“Mr. Cameron, Summer is Over… Now Deal With The Biggest Crisis Facing Europe Since WW2,” read a headline in The Sun, Britain’s top-selling daily, next to a photo of a dead Syrian boy on a Turkish beach.
Several newspaper editorials harked back to the times when Britain accepted huge numbers of refugees in the aftermath of World War II and the Balkan Wars.
“We have done it before, and can do it again,” Alan Travis wrote in The Guardian, while David Aaronovitch in The Times said the international community as a whole should “rediscover the humanity of 1945”.
Contenders for the leadership of the main opposition Labour Party all urged Cameron to do more.
One of them, Yvette Cooper, has urged Britain to immediately accept 10,000 more Syrian refugees.
Tom Tugendhat, a Conservative MP from the Kent region in southeast England where some undocumented migrants arrive on ferries or through the Channel Tunnel, said: “Our common humanity demands action at home and abroad”.
Britain has accepted 216 Syrian refugees under a special government scheme over the past year and around 5,000 Syrians have been granted asylum over the last four years since the conflict there broke out in 2011.
More than four million of Syrians have fled the war.
Britain has also opted out of a quota system for relocating asylum seekers — a stance that is drawing growing criticism in other parts of Europe.
“It is clear that in front of this mess, in front of this particularly serious crisis, we would welcome that every country take on more responsibility,” Italian European Affairs Minister Sandro Gozi told BBC Radio 4’s Today programme.
“When it comes to the UK, the UK has a special status but if you have a special status you cannot seek to shape policy in which you don’t want to participate,” he said.
Peter Sutherland, the UN special representative on international migration, said on BBC’s Newsnight program that while some countries were “massively bearing the burden” of the migrant crisis, Britain was among those that “can do more”.
“I think that this country can do more.
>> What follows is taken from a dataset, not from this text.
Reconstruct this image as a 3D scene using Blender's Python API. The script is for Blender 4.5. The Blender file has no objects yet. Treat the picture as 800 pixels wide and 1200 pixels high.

The only way to solve this problem is by a united European response and that means sharing responsibility for appalling suffering,” he said.
“This is a humanitarian crisis that Europe has not experienced in our time of a dimension which demands a common response.
“At the moment it is true to say that a number of countries are massively bearing the burden of this”, he said, naming France, Germany, Italy and Sweden.